Best Buy: “Oh Yeah, Tetris Breaks All The Time.”

Here at Gawker Tower (actually, a giant disused school bus turned vertically that was used by local teens for sex parties until the smell got too bad), we really love the circle jerk. So it was nice when our geeky, mouth-breathing colleagues over at Kotaku took time out of their busy schedule of writing about video games and wondering what it might be like to touch the soft mound of a woman’s breast while she was conscious to pass on a reader email, indicating a new protection plan scam from our buddies at Best Buy.

Phil H. writes:

    Today I bought Tetris DS at my local Best Buy, and they tried to sell me the 2-year protection plan or whatever it is. I refused the coverage, but I was surprised that it was offered. I’ve never received the protection spiel from a cashier when buying software… only hardware ( (I haven’t shopped at Best Buy in a while, so I have no idea if it s a recent development).

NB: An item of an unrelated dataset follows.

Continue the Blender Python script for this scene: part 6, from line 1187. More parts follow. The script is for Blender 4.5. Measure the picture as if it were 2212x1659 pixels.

After my refusal, the cashier tried to scare me by telling me “we get a lot of these things returned. I just want you to know that.” I’m mostly convinced that she was full of crap, but I’m just one DS owner… I’ve been playing video games for more than 25 years, and I don’t think I’ve ever had a cartridge or disc go bad on me. I had been led to believe that Flash memory is more durable than the old GBA cartridges.

So now Best Buy is pressuring customers to buy 2 year protection plans on $30 games? And games based on flash media? I’ve seen Nintendo games propelled out of cannons that still worked after you blew into the cartridge slot a few times.